May 5, 2009

W'S FAVORITE MAYOR:

Classroom Cop: Mayoral control of the schools is put to the test in Chicago. (Dirk Johnson, 5/05/09, Newsweek)

It has been 13 years since Mayor Richard M. Daley seized control of Chicago's school system, creating a new template for urban education. City hall now runs the classrooms in New York, Boston, Cleveland and a handful of other major American cities. The Chicago model has also gone federal. President Obama reached into the city's system to tap Arne Duncan as education secretary; he brings to the national stage a penchant for merit pay and charter schools, a determination to close failing schools—and a reasonably amiable relationship with the powerful teachers' unions, which may soon be put to the test. Duncan recently warned that he may withhold federal education stimulus money from states that limit the number of charter schools—caps typically backed by the unions. Success won't come easy.

"We're going to see some real drama on the education horizon," said Timothy Knowles, the director of the Urban Education Institute at the University of Chicago, which has designed some new schools for the city. "This is the first time we're hearing some of these calls—for more parent choice and competition—coming from the Democratic side nationally." [...]

The Chicago schools were considered virtually a lost cause when the Illinois Legislature shifted control to the mayor in 1995. Robert Bennett, the secretary of education during the Reagan administration, had labeled Chicago's the worst classrooms in the nation. "The schools were a disaster, just poison," said Paul Green, a professor at Roosevelt University. "Some of them didn't even have toilet paper."

At the time, Republicans controlled both chambers of the Illinois Legislature. "They thought they were handing Daley a dead-bang loser of an issue," Green said.

Daley, adopting a bottom-line, business-oriented approach to the schools, changed the title of the top job from superintendent to chief executive officer. He put his budget director, Vallas, in charge, and ended the practice of "social promotion." In 1997, a whopping 25 percent of eighth graders were held back.
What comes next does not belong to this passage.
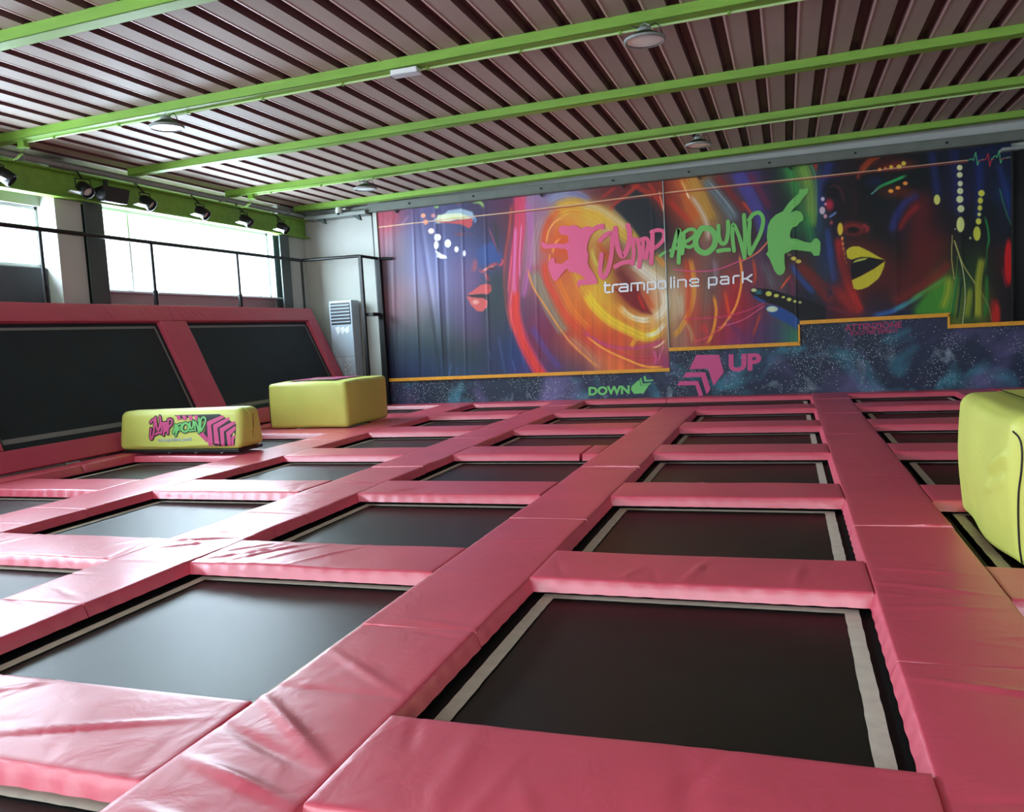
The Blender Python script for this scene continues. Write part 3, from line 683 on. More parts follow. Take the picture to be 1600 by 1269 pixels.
# ------------------------------------------------------------------ yellow foam blocks
from mathutils.bvhtree import BVHTree
from mathutils.geometry import tessellate_polygon
def cushion(name, lo, hi, rad, puff, n, mat, parent, seed=0, wr=1.0, taper=(0, 0), folds=()):
    lo, hi = np.array(lo, float), np.array(hi, float); c = (lo+hi)/2; h = (hi-lo)/2
    g = np.sign(np.linspace(-1, 1, n))*np.abs(np.linspace(-1, 1, n))**0.75
    vs = []; fs = []
    for ax in range(3):
        for sg in (-1, 1):
            U, V = np.meshgrid(g, g, indexing='ij'); P = np.zeros((n, n, 3)); a, b_ = (ax+1) % 3, (ax+2) % 3
            P[..., ax] = sg; P[..., a] = U; P[..., b_] = V
            base = len(vs)*1; vs += list(P.reshape(-1, 3)); idx = np.arange(n*n).reshape(n, n)+base
            q = np.stack([idx[:-1, :-1], idx[1:, :-1], idx[1:, 1:], idx[:-1, 1:]], -1).reshape(-1, 4)
            if sg < 0: q = q[:, ::-1]
            fs += [tuple(int(i) for i in f) for f in q]
    P = np.array(vs)*h; inner = h-rad; Q = np.clip(P, -inner, inner); d = P-Q; L = np.linalg.norm(d, axis=1)
    nrm = np.where(L[:, None] > 1e-9, d/np.maximum(L, 1e-9)[:, None], 0)
    S_ = Q + nrm*rad
    U = np.array(vs); t = (1-U**2)
    pf = puff*np.stack([U[:, 0]*t[:, 1]*t[:, 2], U[:, 1]*t[:, 0]*t[:, 2], np.where(U[:, 2] > 0, 0.5, 0)*U[:, 2]*t[:, 0]*t[:, 1]], -1)
    S_ = S_ + pf
    R = np.random.RandomState(seed)
    for k in range(7):
        w = R.uniform(-6, 6, 3); ph = R.uniform(0, 6.28); S_ += nrm*(wr*0.0022*np.sin(S_@w+ph))[:, None]
    for (pa, pb, amp, wd) in folds:                   # folds given as world segments
        pa = np.array(pa)-c; pb = np.array(pb)-c; dd = pb-pa; LL = dd@dd
        s = np.clip(((S_-pa)@dd)/LL, 0, 1); dist = np.linalg.norm(S_-pa-s[:, None]*dd, axis=1)
        S_ += nrm*(amp*np.exp(-(dist/wd)**2))[:, None]
    zt = (S_[:, 2]+h[2])/(2*h[2]); S_[:, 1] += taper[0]*zt*(S_[:, 1] < 0) - taper[1]*zt*(S_[:, 1] > 0)
    loc = np.array(parent.location) if parent is not None else np.zeros(3)
    o = mesh_obj(name, S_+c-loc, fs, mat, parent)
    bm = bmesh.new(); bm.from_mesh(o.data); bmesh.ops.remove_doubles(bm, verts=bm.verts, dist=1e-5); bmesh.ops.recalc_face_normals(bm, faces=bm.faces)
    bm.to_mesh(o.data); bm.free(); o.data.polygons.foreach_set('use_smooth', [True]*len(o.data.polygons))
    return o

def smooth_path(pts, sub=6):
    P = [np.array(p, float) for p in pts]
    if len(P) < 3: 
        return [P[0]+(P[-1]-P[0])*t for t in np.linspace(0, 1, sub+1)]
    P = [2*P[0]-P[1]] + P + [2*P[-1]-P[-2]]; out = []
    for i in range(1, len(P)-2):
        for k in range(sub):
            t = k/sub; a, b, c, d = P[i-1], P[i], P[i+1], P[i+2]
            out.append(0.5*((2*b)+(-a+c)*t+(2*a-5*b+4*c-d)*t*t+(-a+3*b-3*c+d)*t**3))
    out.append(P[-2]); return out
def ribbon(pts, w, sub=6, sm=True, caps=True):
    """flat stroke: list of 2D verts and faces"""
    C = smooth_path(pts, sub) if sm else [np.array(p, float) for p in pts]
    vs = []; fs = []; n = len(C)
    ws = [w]*n if not isinstance(w, (tuple, list)) else [w[0]+(w[1]-w[0])*i/(n-1) for i in range(n)]
    for i, p in enumerate(C):
        t = C[min(i+1, n-1)]-C[max(i-1, 0)]; t = t/max(np.linalg.norm(t), 1e-9); nn = np.array([-t[1], t[0]])
        vs += [p+nn*ws[i]/2, p-nn*ws[i]/2]
    fs = [(2*i, 2*i+1, 2*i+3, 2*i+2) for i in range(n-1)]
    if caps:
        for (i, j) in ((0, 1), (n-1, n-2)):
            p = C[i]; t = p-C[j]; t = t/max(np.linalg.norm(t), 1e-9); nn = np.array([-t[1], t[0]]); b = len(vs); m = 7
            vs += [p+(nn*math.cos(a)+t*math.sin(a))*ws[i]/2 for a in np.linspace(0, PI, m)]; fs.append(tuple(range(b, b+m)))
    return vs, fs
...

Until then, more than 90 percent of eighth graders were being passed along, even with poor grades and scores.

Backers of mayoral control point to successes in Chicago, where 64 percent of the students met or exceeded state standards on achievement tests in 2008, compared to 36 percent in 2000. Under Duncan's leadership, test scores improved overall, and the city revamped dozens of schools, typically dismissing administrators, teachers and staff in underperforming schools, and starting over from scratch.
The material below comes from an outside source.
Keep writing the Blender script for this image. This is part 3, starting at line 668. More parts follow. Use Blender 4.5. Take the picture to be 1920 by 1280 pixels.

In his fifth-floor office in city hall, Daley told NEWSWEEK that the teachers union for too long had operated as if it only had "to answer to God."

"You need competition in education," the mayor said. "When you have a monopoly, it just doesn't work."
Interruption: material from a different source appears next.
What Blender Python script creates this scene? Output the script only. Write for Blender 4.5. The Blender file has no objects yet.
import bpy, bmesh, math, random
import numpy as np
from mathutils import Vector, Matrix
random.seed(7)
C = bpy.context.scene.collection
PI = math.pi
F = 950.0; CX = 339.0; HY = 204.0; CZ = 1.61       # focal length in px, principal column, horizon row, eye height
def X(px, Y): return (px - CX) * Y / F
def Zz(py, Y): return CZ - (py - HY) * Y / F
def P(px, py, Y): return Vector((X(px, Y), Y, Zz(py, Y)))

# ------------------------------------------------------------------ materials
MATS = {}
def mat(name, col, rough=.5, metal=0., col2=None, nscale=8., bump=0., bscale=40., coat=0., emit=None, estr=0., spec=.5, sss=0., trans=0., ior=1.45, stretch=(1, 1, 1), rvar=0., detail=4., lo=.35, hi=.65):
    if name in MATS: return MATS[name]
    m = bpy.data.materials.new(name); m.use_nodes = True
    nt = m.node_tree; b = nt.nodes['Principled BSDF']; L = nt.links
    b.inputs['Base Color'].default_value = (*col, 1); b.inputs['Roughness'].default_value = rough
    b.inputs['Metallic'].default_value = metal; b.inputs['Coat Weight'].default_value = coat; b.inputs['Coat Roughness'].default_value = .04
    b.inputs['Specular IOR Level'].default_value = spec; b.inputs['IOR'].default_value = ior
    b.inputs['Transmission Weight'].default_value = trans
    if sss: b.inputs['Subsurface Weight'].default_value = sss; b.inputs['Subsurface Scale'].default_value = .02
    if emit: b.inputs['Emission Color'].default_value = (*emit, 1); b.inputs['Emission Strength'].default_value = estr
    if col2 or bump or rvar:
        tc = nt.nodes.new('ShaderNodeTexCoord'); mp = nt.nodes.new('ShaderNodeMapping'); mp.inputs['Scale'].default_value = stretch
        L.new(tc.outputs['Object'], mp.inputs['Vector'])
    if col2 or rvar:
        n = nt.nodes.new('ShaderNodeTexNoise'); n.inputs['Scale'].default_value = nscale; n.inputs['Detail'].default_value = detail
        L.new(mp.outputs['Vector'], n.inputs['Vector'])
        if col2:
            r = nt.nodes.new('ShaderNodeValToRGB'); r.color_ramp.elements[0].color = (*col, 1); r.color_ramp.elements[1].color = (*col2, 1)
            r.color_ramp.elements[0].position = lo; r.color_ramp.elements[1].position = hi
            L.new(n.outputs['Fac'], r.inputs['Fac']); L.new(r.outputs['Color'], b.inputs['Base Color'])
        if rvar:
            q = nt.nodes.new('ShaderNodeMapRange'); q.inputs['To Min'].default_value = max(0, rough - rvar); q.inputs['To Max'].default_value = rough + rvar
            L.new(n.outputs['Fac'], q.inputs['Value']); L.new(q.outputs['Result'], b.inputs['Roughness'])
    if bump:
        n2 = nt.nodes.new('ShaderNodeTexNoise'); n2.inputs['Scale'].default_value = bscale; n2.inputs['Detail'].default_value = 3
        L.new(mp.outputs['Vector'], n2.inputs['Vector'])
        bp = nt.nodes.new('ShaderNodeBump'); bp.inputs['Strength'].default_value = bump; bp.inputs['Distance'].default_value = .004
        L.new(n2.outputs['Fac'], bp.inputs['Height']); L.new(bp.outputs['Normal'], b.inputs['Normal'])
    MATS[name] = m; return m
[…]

Some 60 charters now operate in Chicago, and the long lists for admission seem to indicate their popularity with parents. But many of these schools rely heavily on idealistic young teachers expected to perform on shoestring budgets. It is a situation that can lead to burnout. Turnover at charters tends to be very high. Three charter schools in the city have recently taken steps to form unions.

In the view of union president Stewart, the Daley model of running the schools has made a scapegoat of unions. "We have some Chicago public schools that are humming along beautifully," she said. "It's unconscionable to blame the teachers' union for the problems we see in some schools."